Of course one can emotionally understand those who assert that the Constitutional Court over six years acted in its judgments on the assumption that the constitutional amendments were in force, and it then turned out that it passed these judgments apparently insincerely. However such is the fate of the Constitutional Court – to doubt and object only when it is asked to in a legally pure form. I personally think that if any of those authorized to make constitutional submissions had asked the Constitutional Court to give an official interpretation of Section XIII of the Main Law in the sense of clarification as to whether this Section allowed voting for amendments to the Constitution in a package with an ordinary law, the political reform would have collapsed earlier.
16. Yet another open question, judging from the media reactions, is whether the Constitutional Court had the right, in view of its powers, to reinstate the 1996 Constitution.
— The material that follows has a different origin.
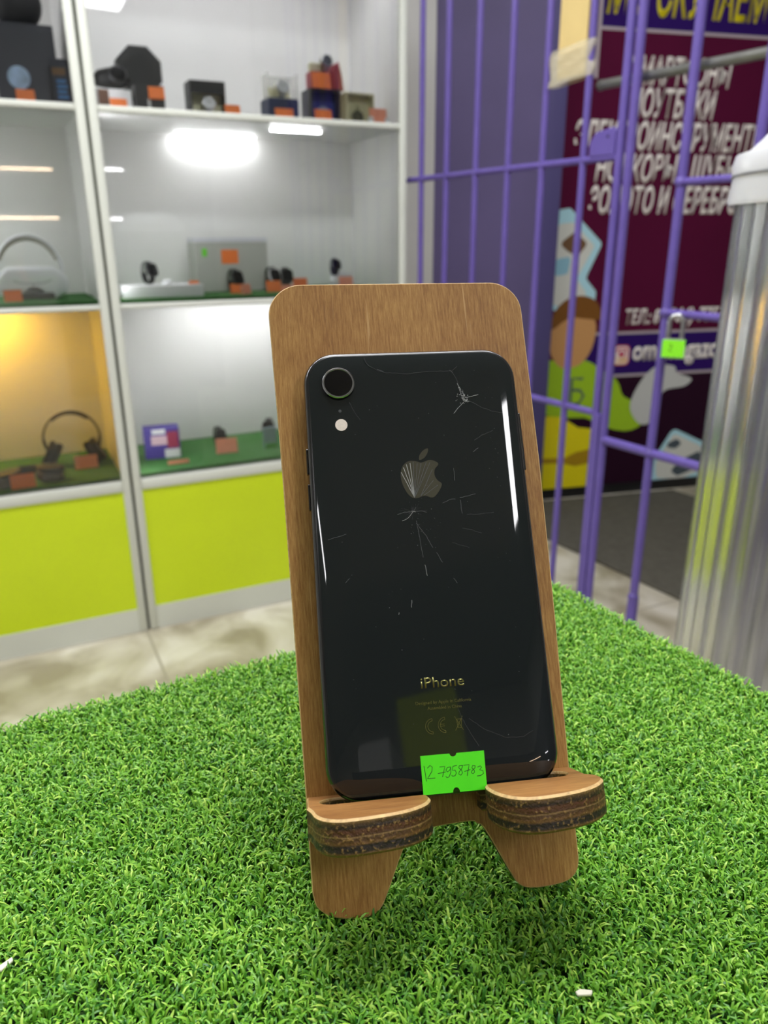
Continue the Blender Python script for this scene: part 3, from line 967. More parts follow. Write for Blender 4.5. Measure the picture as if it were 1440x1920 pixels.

In my opinion, that is not an entirely proper formulation of the issue. After all the Constitutional Court in its judgment did not reinstate the force of the 1996 Constitution, but declared the means for renewal of what was legally not in force. Expressed this metaphorically, the Court pointed out the failure of the assailant, and not the death and fortunate resurrection of the victim. Since the assailant (parliament) in this case lost, the Constitution remained undamaged, and – automatically – current. And it is of no importance that the dual lasted six years.